Aim: Exactly reproduce each entry, leaving out nothing.

[Begin Material]

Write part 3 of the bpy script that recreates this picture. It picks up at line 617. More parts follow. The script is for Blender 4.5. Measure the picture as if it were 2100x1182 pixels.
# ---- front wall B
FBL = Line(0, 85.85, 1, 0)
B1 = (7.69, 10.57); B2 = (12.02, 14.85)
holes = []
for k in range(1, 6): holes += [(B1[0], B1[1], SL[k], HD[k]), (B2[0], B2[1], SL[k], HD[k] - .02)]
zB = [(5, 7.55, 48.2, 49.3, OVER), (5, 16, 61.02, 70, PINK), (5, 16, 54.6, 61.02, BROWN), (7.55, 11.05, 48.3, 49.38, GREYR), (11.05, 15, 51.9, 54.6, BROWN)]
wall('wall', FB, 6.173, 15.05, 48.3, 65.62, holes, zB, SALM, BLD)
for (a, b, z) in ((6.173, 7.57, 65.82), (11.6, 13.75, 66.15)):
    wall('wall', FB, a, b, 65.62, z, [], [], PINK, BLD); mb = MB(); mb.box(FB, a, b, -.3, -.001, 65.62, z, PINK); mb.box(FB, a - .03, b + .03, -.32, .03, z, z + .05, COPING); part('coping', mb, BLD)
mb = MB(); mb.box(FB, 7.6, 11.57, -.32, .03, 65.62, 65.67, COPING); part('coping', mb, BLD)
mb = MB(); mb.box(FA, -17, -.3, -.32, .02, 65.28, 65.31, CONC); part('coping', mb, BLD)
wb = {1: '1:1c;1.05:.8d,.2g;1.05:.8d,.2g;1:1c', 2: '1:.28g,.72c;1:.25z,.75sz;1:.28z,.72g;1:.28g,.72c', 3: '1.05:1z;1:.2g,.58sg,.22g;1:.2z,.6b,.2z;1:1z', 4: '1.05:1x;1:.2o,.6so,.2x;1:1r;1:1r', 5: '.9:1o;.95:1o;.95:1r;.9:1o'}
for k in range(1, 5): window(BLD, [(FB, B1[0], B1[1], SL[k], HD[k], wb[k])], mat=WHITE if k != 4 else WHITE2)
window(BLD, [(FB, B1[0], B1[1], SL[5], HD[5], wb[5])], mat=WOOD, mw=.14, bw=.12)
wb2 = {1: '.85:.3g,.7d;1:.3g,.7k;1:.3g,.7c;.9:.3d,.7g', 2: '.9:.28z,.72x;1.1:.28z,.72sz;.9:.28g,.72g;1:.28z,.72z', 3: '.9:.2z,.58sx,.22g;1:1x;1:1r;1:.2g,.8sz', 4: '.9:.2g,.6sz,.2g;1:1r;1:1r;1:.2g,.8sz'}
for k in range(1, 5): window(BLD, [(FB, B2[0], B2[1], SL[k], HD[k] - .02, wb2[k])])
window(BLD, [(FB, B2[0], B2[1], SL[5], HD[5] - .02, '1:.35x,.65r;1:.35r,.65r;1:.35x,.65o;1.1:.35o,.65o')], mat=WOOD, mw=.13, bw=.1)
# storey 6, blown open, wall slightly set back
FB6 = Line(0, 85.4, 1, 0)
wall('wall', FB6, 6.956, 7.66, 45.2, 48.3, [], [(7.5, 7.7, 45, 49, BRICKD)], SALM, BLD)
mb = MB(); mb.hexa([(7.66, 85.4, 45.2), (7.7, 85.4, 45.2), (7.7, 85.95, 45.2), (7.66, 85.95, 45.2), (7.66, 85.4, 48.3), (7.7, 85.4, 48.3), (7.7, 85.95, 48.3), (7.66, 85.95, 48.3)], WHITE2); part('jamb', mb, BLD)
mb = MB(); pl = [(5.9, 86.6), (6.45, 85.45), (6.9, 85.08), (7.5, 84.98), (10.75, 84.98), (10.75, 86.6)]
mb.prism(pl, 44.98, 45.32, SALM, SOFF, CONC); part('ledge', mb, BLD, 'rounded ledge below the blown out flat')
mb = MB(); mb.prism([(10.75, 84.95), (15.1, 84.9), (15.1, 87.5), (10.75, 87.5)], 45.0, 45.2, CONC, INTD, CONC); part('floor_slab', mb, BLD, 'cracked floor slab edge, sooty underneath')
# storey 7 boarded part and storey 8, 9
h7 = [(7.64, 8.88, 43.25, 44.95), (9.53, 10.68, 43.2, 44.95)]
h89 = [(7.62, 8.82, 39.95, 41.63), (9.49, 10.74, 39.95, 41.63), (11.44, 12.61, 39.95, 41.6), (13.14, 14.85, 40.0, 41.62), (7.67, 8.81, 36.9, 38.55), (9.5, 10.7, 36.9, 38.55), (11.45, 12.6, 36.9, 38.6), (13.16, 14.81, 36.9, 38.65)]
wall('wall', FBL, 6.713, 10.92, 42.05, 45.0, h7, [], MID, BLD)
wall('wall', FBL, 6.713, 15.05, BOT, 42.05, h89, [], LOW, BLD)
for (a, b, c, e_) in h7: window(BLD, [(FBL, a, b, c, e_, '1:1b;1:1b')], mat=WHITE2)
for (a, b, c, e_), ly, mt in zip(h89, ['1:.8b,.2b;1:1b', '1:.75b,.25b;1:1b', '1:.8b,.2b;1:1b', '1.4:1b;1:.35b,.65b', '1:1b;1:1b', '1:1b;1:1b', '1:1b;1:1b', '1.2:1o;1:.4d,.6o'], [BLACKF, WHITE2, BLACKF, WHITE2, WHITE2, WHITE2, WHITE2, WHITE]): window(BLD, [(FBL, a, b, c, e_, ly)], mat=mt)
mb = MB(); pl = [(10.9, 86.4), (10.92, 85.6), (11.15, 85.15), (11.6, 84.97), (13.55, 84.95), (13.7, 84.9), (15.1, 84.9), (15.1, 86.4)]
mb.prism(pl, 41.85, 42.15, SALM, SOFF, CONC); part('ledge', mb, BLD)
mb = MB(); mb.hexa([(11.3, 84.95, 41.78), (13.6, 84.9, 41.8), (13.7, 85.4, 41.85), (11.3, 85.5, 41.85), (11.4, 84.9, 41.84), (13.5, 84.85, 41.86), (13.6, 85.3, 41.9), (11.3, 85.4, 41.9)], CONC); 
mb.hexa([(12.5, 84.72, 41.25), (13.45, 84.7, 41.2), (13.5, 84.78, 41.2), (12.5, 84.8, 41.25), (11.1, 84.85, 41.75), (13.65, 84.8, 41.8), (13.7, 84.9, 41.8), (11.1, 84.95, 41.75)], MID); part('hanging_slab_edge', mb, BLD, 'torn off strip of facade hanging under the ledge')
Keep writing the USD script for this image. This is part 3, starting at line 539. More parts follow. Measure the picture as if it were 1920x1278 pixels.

[End Material]

Written answer:
Write part 3 of the bpy script that recreates this picture. It picks up at line 617. More parts follow. The script is for Blender 4.5. Measure the picture as if it were 2100x1182 pixels.
# ---- front wall B
FBL = Line(0, 85.85, 1, 0)
B1 = (7.69, 10.57); B2 = (12.02, 14.85)
holes = []
for k in range(1, 6): holes += [(B1[0], B1[1], SL[k], HD[k]), (B2[0], B2[1], SL[k], HD[k] - .02)]
zB = [(5, 7.55, 48.2, 49.3, OVER), (5, 16, 61.02, 70, PINK), (5, 16, 54.6, 61.02, BROWN), (7.55, 11.05, 48.3, 49.38, GREYR), (11.05, 15, 51.9, 54.6, BROWN)]
wall('wall', FB, 6.173, 15.05, 48.3, 65.62, holes, zB, SALM, BLD)
for (a, b, z) in ((6.173, 7.57, 65.82), (11.6, 13.75, 66.15)):
    wall('wall', FB, a, b, 65.62, z, [], [], PINK, BLD); mb = MB(); mb.box(FB, a, b, -.3, -.001, 65.62, z, PINK); mb.box(FB, a - .03, b + .03, -.32, .03, z, z + .05, COPING); part('coping', mb, BLD)
mb = MB(); mb.box(FB, 7.6, 11.57, -.32, .03, 65.62, 65.67, COPING); part('coping', mb, BLD)
mb = MB(); mb.box(FA, -17, -.3, -.32, .02, 65.28, 65.31, CONC); part('coping', mb, BLD)
wb = {1: '1:1c;1.05:.8d,.2g;1.05:.8d,.2g;1:1c', 2: '1:.28g,.72c;1:.25z,.75sz;1:.28z,.72g;1:.28g,.72c', 3: '1.05:1z;1:.2g,.58sg,.22g;1:.2z,.6b,.2z;1:1z', 4: '1.05:1x;1:.2o,.6so,.2x;1:1r;1:1r', 5: '.9:1o;.95:1o;.95:1r;.9:1o'}
for k in range(1, 5): window(BLD, [(FB, B1[0], B1[1], SL[k], HD[k], wb[k])], mat=WHITE if k != 4 else WHITE2)
window(BLD, [(FB, B1[0], B1[1], SL[5], HD[5], wb[5])], mat=WOOD, mw=.14, bw=.12)
wb2 = {1: '.85:.3g,.7d;1:.3g,.7k;1:.3g,.7c;.9:.3d,.7g', 2: '.9:.28z,.72x;1.1:.28z,.72sz;.9:.28g,.72g;1:.28z,.72z', 3: '.9:.2z,.58sx,.22g;1:1x;1:1r;1:.2g,.8sz', 4: '.9:.2g,.6sz,.2g;1:1r;1:1r;1:.2g,.8sz'}
for k in range(1, 5): window(BLD, [(FB, B2[0], B2[1], SL[k], HD[k] - .02, wb2[k])])
window(BLD, [(FB, B2[0], B2[1], SL[5], HD[5] - .02, '1:.35x,.65r;1:.35r,.65r;1:.35x,.65o;1.1:.35o,.65o')], mat=WOOD, mw=.13, bw=.1)
# storey 6, blown open, wall slightly set back
FB6 = Line(0, 85.4, 1, 0)
wall('wall', FB6, 6.956, 7.66, 45.2, 48.3, [], [(7.5, 7.7, 45, 49, BRICKD)], SALM, BLD)
mb = MB(); mb.hexa([(7.66, 85.4, 45.2), (7.7, 85.4, 45.2), (7.7, 85.95, 45.2), (7.66, 85.95, 45.2), (7.66, 85.4, 48.3), (7.7, 85.4, 48.3), (7.7, 85.95, 48.3), (7.66, 85.95, 48.3)], WHITE2); part('jamb', mb, BLD)
mb = MB(); pl = [(5.9, 86.6), (6.45, 85.45), (6.9, 85.08), (7.5, 84.98), (10.75, 84.98), (10.75, 86.6)]
mb.prism(pl, 44.98, 45.32, SALM, SOFF, CONC); part('ledge', mb, BLD, 'rounded ledge below the blown out flat')
mb = MB(); mb.prism([(10.75, 84.95), (15.1, 84.9), (15.1, 87.5), (10.75, 87.5)], 45.0, 45.2, CONC, INTD, CONC); part('floor_slab', mb, BLD, 'cracked floor slab edge, sooty underneath')
# storey 7 boarded part and storey 8, 9
h7 = [(7.64, 8.88, 43.25, 44.95), (9.53, 10.68, 43.2, 44.95)]
h89 = [(7.62, 8.82, 39.95, 41.63), (9.49, 10.74, 39.95, 41.63), (11.44, 12.61, 39.95, 41.6), (13.14, 14.85, 40.0, 41.62), (7.67, 8.81, 36.9, 38.55), (9.5, 10.7, 36.9, 38.55), (11.45, 12.6, 36.9, 38.6), (13.16, 14.81, 36.9, 38.65)]
wall('wall', FBL, 6.713, 10.92, 42.05, 45.0, h7, [], MID, BLD)
wall('wall', FBL, 6.713, 15.05, BOT, 42.05, h89, [], LOW, BLD)
for (a, b, c, e_) in h7: window(BLD, [(FBL, a, b, c, e_, '1:1b;1:1b')], mat=WHITE2)
for (a, b, c, e_), ly, mt in zip(h89, ['1:.8b,.2b;1:1b', '1:.75b,.25b;1:1b', '1:.8b,.2b;1:1b', '1.4:1b;1:.35b,.65b', '1:1b;1:1b', '1:1b;1:1b', '1:1b;1:1b', '1.2:1o;1:.4d,.6o'], [BLACKF, WHITE2, BLACKF, WHITE2, WHITE2, WHITE2, WHITE2, WHITE]): window(BLD, [(FBL, a, b, c, e_, ly)], mat=mt)
mb = MB(); pl = [(10.9, 86.4), (10.92, 85.6), (11.15, 85.15), (11.6, 84.97), (13.55, 84.95), (13.7, 84.9), (15.1, 84.9), (15.1, 86.4)]
mb.prism(pl, 41.85, 42.15, SALM, SOFF, CONC); part('ledge', mb, BLD)
mb = MB(); mb.hexa([(11.3, 84.95, 41.78), (13.6, 84.9, 41.8), (13.7, 85.4, 41.85), (11.3, 85.5, 41.85), (11.4, 84.9, 41.84), (13.5, 84.85, 41.86), (13.6, 85.3, 41.9), (11.3, 85.4, 41.9)], CONC); 
mb.hexa([(12.5, 84.72, 41.25), (13.45, 84.7, 41.2), (13.5, 84.78, 41.2), (12.5, 84.8, 41.25), (11.1, 84.85, 41.75), (13.65, 84.8, 41.8), (13.7, 84.9, 41.8), (11.1, 84.95, 41.75)], MID); part('hanging_slab_edge', mb, BLD, 'torn off strip of facade hanging under the ledge')
Keep writing the USD script for this image. This is part 3, starting at line 539. More parts follow. Measure the picture as if it were 1920x1278 pixels.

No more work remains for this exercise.